The nature of bliss in its ultimate closest explanation appears to be utter tranquility and peace.


142. Niṣkāmā
She is desire itself.

Desire itself will not have a desire. Hence Devi has no desire.


143. Nirupaplavā
Uplava means a catastrophe. There are no catastrophes in Devi. Entire worlds may be born and destroyed in the mind of Devi. It is all a child's play. There is no pain, there is no catastrophe, there is no violence of any sort.

This is exactly what Kṛṣṇa teaches Arjuna in the battlefield, when Arjuna renounces his weapons saying that — “I cannot and will not kill my friend, my brothers, my teachers, my fathers” and so on. Kṛṣṇa tells him thus:

“Whom are you killing? If it is the soul that you are trying to kill, that cannot be killed by anything. Because it is unpierceable, unbreakable, unbeatable, and indestructible. If we say that you are killing the bodies, then the bodies never had a life of their own, to be killed. They are already dead indeed. You may send your arrows. They may beat you to death. They may fall down and die. In reality you are neither the killer nor are they the killed. Even before they were born, I have killed them all. See if you will.”

So saying, he opens his Virāṭsvarūpa to Arjuna and gives the Viśvarūpā Darśan.

In the Devi Gītā also, we find the Devi giving a Viśvarūpā Sandarśanam to the various Gods assembled. She shows Her terrible form eating up the brahmins, the kṣatriyas and all people. Time indeed is the terrible being. Like fire, it consumes everything. When time itself is consumed, there can be no catastrophe.


144. Nityamuktā
She is ever free to think, will, and act in any manner She pleases, totally unrestrained. Just as in an individual there is a total liberty to think, so is there a total liberty in Devi to think.

Some of Her deeper thoughts we tend to call actions. Some of Her lighter thoughts we tend to call thoughts. But all are thoughts. Hence Her range of freedom expresses itself as all possible potentialities.


145. Nirvikārā
Not subject to change. The dynamic and the static are one and the same.


146. Niṣprapañcā
There is no world.


147. Nirāśrayā
There is no support for this world.


148. Nityaśuddhā
She is forever pure. She cannot be contaminated by anything.


149. Nityabuddhā
She is fully awakened at all times.

Consciousness does not subside during the waking, dreaming or sleeping states.

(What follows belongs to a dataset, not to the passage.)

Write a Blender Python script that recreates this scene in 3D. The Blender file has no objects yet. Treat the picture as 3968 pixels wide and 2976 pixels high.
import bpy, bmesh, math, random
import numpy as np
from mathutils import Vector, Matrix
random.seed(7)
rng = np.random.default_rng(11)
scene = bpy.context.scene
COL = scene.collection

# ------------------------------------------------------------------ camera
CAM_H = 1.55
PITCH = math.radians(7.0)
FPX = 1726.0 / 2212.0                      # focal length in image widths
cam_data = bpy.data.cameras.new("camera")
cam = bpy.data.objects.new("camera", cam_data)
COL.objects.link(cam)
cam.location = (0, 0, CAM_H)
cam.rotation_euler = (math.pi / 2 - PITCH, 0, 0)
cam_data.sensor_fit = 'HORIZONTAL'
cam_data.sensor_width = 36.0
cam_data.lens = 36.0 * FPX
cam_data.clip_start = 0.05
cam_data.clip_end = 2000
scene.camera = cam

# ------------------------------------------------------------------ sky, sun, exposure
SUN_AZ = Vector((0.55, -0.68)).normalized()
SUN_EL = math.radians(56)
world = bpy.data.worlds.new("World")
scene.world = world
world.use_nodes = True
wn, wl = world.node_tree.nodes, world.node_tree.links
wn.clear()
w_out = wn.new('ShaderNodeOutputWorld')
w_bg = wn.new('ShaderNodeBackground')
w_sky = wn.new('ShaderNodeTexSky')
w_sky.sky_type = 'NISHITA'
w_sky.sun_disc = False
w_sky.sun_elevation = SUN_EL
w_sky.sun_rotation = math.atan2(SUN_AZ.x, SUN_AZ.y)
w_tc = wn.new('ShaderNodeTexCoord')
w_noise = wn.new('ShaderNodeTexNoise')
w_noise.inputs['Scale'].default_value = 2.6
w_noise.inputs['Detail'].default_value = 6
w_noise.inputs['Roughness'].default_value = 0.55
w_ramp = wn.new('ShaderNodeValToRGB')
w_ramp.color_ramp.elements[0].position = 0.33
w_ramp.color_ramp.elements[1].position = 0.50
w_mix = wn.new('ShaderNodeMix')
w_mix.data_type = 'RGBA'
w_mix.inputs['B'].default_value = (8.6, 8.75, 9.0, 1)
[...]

If the consciousness was not awakened during the sleeping states, there would be no sense of continuity of the sameness of an individual. We are aware that the same one who went to sleep yesterday is awake today. This continuity will be absent if consciousness does not continue through sleep. If consciousness does not continue through waking states, again, there will be a total disruption in the continuity of an existence.

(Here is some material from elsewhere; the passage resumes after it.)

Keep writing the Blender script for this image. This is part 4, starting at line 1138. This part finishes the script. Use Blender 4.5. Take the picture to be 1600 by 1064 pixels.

Thus, the conscious feeling is continuous and overlaps all the three stages. It intersects and is also the said union of all the three stages. This is the fourth stage referred to as samādhi.

Samādhi is an inherent property of God. It is not a word, nor is it necessary to be sought and acquired. If it is something that is sought and acquired, it is not permanent and it cannot partake of the nature of God. It would be a worthless acquisition.